Pour autant, une fois reconnue la poussée très importante et même historique pour un parti d’extrême-droite en France, les choses sont à relativiser. « Au vu des horizons d’attente suscités par les sondages et leur commentaire journalistique, c’est une défaite, à l’aune de ce que pouvait espérer le RN », affirme Félicien Faury. Erwan Lecoeur est sociologue spécialiste de l’extrême-droite et membre du Gresec. Il reconnaît : « Beaucoup de gens, des supporters comme des cadres, estimaient que cette fois ça y était, que le RN allait prendre le pouvoir. Et il se retrouve troisième de façon très surprenante. C’est une surprise même pour les sondeurs et pour moi. Je n’avais pas prévu ça du tout ».

Des « erreurs » du côté des candidats

Les cadres et les militants RN ne s’y attendaient pas non plus. En attestent les mines déconfites devant les résultats hier soir aux soirées électorales RN, ou encore les mea culpa de plusieurs cadres RN sur les plateaux. Ainsi, Sébastien Chenu, ce matin sur France Inter, a reconnu « une erreur d’expression » concernant sa phrase sur les binationaux. Louis Aliot, sur RTL, a exprimé le besoin d’un « examen de conscience ». Jordan Bardella, devant le siège du RN, a reconnu des « erreurs ». Pour comprendre leur défaite, certains pointent des candidats « qui n’auraient pas dû l’être », selon Louis Aliot. En l’espèce, une centaine de candidats RN se sont révélés avoir tenu des propos racistes, avoir des accointances avec les idées nazies, ou alors manquer cruellement de compétence. Ils ont été, parfois, écartés par le parti. Le résultat de cette séquence médiatique a été l’hyper resserrement de la présence médiatique des membres du RN. Presque plus de candidats sur les plateaux télé pour les débats locaux, et une liste très restreinte de personnes autorisées à parler. « Il y a bel et bien une cinquantaine de cadres supérieurs qui sont formés au RN », explique Erwan Lecoeur, « ce qui n’a pas changé, c’est la formation au niveau des militants, qui n’est pas excellente. Il y a encore tout un tas de gens qui n’ont pas eu droit à cette formation, parce qu’ils ne pensaient pas en avoir besoin avant 2027. Le RN n’était pas prêt à avoir 250 députés ». Pour le sociologue, cette séquence a fait voler en éclats la « vitrine ripolinée » du RN, construite par Marine Le Pen, pour montrer « l’intérieur de la boutique ».

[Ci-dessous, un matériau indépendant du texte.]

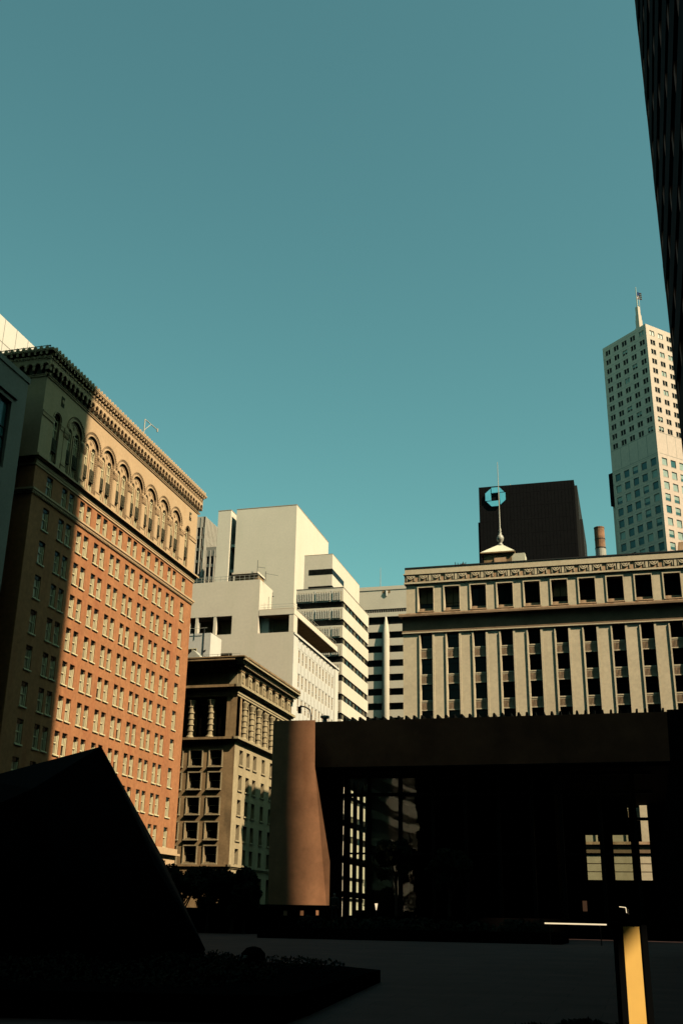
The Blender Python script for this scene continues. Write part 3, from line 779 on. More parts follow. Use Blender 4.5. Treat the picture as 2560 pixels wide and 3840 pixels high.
# ------------------------------------------------------------------ round-column building closing the street
cb = thing('column_building', 'pale concrete office building with round columns between dark window bands, closing the street', 'building', (-50, 285, 0))
FC = FY(270)
o = MB().m('concrete')
o.box(W, -95, -12, 270, 300, 79.65, 86.0); o.box(W, -95, -12, 270, 300, 77.5, 78.7); o.m('gconc'); o.box(W, -95.1, -11.9, 269.9, 300.1, 84.9, 85.0)
o.m('concrete')
zz = [(75.35-3.8*k_-2.0, 75.35-3.8*k_) for k_ in range(20)]
for a, b in zz:
    if a > 0: o.box(W, -95, -12, 270.0, 299, a, b)
o.build('spandrel_band', cb)
o = MB().m('dglass'); o.box(W, -94, -13, 270.6, 298, 0, 84); o.build('glazing', cb)
o = MB().m('gconc')
for k_ in range(130): o.box(FC, -94+k_*.62, -93.8+k_*.62, -.5, -.1, 78.7, 79.65)
o.build('louvre', cb)
def rcol():
    o = MB().m('concrete'); o.lathe((0, 0), [(.95, 0), (.95, 72.2), (.75, 74.4), (.35, 76.6), (.2, 77.3)], 18)
    return o.build('round_column', loc=(0, 0, 0), smooth=True)
RC = Proto(rcol)
for x in (-80, -60.75, -41.5, -22.2): RC.put(cb, (x, 269.6, 0))
o = MB().m('white_w')
for x in (-60.75, -41.5): o.lathe((x, 269.9), [(.2, 83.2), (.5, 84.6)], 8); o.m('stone_dk'); o.box(FC, x-1.1, x+1.1, 0, .03, 84.0, 84.9); o.m('white_w')
o.build('roof_scupper', cb)
o = MB().m('steel'); o.tube((-63.5, 275, 86), (-63.5, 275, 93), .12, 5, .05); o.build('roof_mast', cb)

# ------------------------------------------------------------------ beige building centre right
bb = thing('beige_building', 'beige stone office building with swag frieze, pilasters and a dark recessed band', 'building', (-10, 165, 0))
FB = FY(150); X0, X1 = -31.2, 35.0
cw = [-27.75+3.885*k_ for k_ in range(17)]           # window axes
cw = [c for c in cw if c < X1-2]
o = MB().m('beige')
top_h = [(c-1.12, c+1.12, 44.25, 47.85) for c in cw]
o.wall(FB, X0+.5, X1, 43.9, 48.5, top_h, 1.05)
o.face([(X0+.5, 150, 43.9), (X0+.5, 180, 43.9), (X0+.5, 180, 48.5), (X0+.5, 150, 48.5)])
# main piers
edges = [X0] + [v for c in cw for v in (c-.84, c+.84)]
for i in range(0, len(edges), 2):
    a = edges[i]; b = edges[i+1] if i+1 < len(edges) else X1
    o.box(FB, a, b, -1.6, 0, 11.7, 40.95)
o.box(W, X0, X0+.6, 150.01, 180, -.2, 43.9)
o.box(W, X0, X1, 179, 180, -.2, 50)
o.box(W, X1-.5, X1, 150.01, 180, -.2, 48.5)
o.build('wall', bb)
# pier edge strips
o = MB().m('beige')
for c in cw:
    for a, b in ((c-1.06, c-.9), (c+.9, c+1.2)):
        o.box(FB, a, b, 0, .16, 11.7, 40.6)
    o.m('beige_rust'); o.box(FB, c+.84, c+.92, -.3, .02, 11.7, 40.9); o.m('beige')
o.build('pilaster_strip', bb)
# frieze of swags and parapet
o = MB().m('beige_rust'); o.box(FB, X0+.25, X1, -1, .1, 48.75, 49.95)
o.m('beige'); o.box(FB, X0+.1, X1, -1, .28, 49.95, 50.12); o.box(FB, X0+.3, X1, -1, .12, 50.12, 50.95); o.box(FB, X0+.2, X1, -1, .3, 48.5, 48.75)
o.m('darksteel'); o.box(W, X0+.3, X1, 149.8, 180, 50.95, 51.1)
n = int((X1-X0-1)/1.94)
for k_ in range(n):
    c = X0+1.2+1.9425*k_
    o.m('beige'); o.ring(FB, c, 49.72, .38, .52, .1, .24, n=8, a0=math.pi, a1=2*math.pi)
    o.m('beige'); o.disc(FB, c, 49.55, .16, .1, .22, 7); o.disc(FB, c-.2, 49.68, .11, .1, .2, 6); o.disc(FB, c+.2, 49.68, .11, .1, .2, 6)
    for s_ in (-.58, .58): o.box(FB, c+s_-.05, c+s_+.05, .1, .2, 48.95, 49.75)
    if k_ % 2: o.box(FB, c+.80, c+1.14, .1, .2, 48.85, 49.9)
o.build('swag_frieze', bb)
# ledge + recessed band, coloured dark for the ledge's shadow
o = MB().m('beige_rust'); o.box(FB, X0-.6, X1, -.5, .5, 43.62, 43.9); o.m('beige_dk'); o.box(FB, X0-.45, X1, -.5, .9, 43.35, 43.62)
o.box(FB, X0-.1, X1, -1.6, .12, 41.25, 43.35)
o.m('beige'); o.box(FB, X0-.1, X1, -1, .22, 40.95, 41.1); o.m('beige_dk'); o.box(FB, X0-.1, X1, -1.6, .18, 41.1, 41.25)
o.build('ledge', bb)
def upper_win(v):
    def mk():
        Fz = Fr((0, 0), (1, 0), (0, -1)); o = MB().m('beige')
        for a, b in ((-1.3, -1.12), (1.12, 1.22)): o.box(Fz, a, b, .95, 1.13, -.1, 3.75)
        o.box(Fz, -1.3, 1.22, .95, 1.11, 3.6, 3.78); 
        o.m('beige_rust'); o.box(Fz, -1.12, 1.12, 0, .55, -.02, .5); o.box(Fz, -1.2, 1.2, .9, 1.12, -.14, .0)
        o.m('mullion'); o.box(Fz, .0, .07, .02, .08, .5, 3.6); o.box(Fz, -1.1, 1.1, .02, .08, 1.25, 1.32)
        f = o.build('window', loc=(0, 0, 0)); q = MB().m('dpane'); q.box(Fz, -1.12, 1.12, -.05, .02, .4, 3.62)
        if v: q.m('stone_dk').box(Fz, -1.1, 1.1, .02, .03, 1.4 if v == 1 else .9, 3.6)
        pq = q.build('pane', loc=(0, 0, 0)); pq.parent = f; return f
    return mk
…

Pour défaire le RN, le barrage républicain a joué à plein

Ce manque de formation et ce besoin en ressources humaines ont-ils pu causer la chute du parti lepéniste ? « Durant l’entre-deux-tours, il y a eu une attention médiatique sur le racisme et l’antisémitisme, et sur la façon dont ils structurent l’extrême-droite et ses électeurs », analyse Félicien Faury, « il semble que la médiatisation autour de ces thématiques n’a pas freiné les électeurs du RN, mais a sur mobilisé la réaction en face ». En effet, les scores plus bas que prévu du RN au second tour sont à attribuer au « barrage républicain », c’est-à-dire aux nombreux désistements de candidats de la gauche et du centre en cas de triangulaire face à un RN en voie de l’emporter. De quoi relativiser la « dédiabolisation » du parti d’extrême-droite, entreprise par Marine Le Pen dans les années 2010. « La normalisation est un processus qui est toujours loin d’être achevé pour le RN », confirme Félicien Faury, « c’était le cas avant les législatives. Mais l’augmentation du RN se nourrit de l’indifférence, de l’abstention que l’on peut trouver dans les autres forces politiques concurrentes. On l’a vu aux élections européennes : une forte abstention de la gauche fait que mécaniquement le RN obtient des suffrages. Mais lorsqu’il y a une crainte de la gauche et du centre de voir le RN arriver au pouvoir, les électeurs se mobilisent ». Une mobilisation exceptionnelle et inattendue, d’autant qu’en 2022, le barrage républicain n’avait pas joué à plein, le camp présidentiel ayant choisi la stratégie du « Ni-ni » : ni RN ni LFI. Ce regain de mobilisation pour faire barrage est dû, selon Erwan Lecoeur, à une implication très forte des leaders des mouvements citoyens, comme le mouvement climat. « Les têtes de réseaux ont lancé sur internet une mobilisation dans les circonscriptions. C’est le mouvement citoyen qui a gagné et qui a fait chuter le RN, pas les partis », analyse-t-il.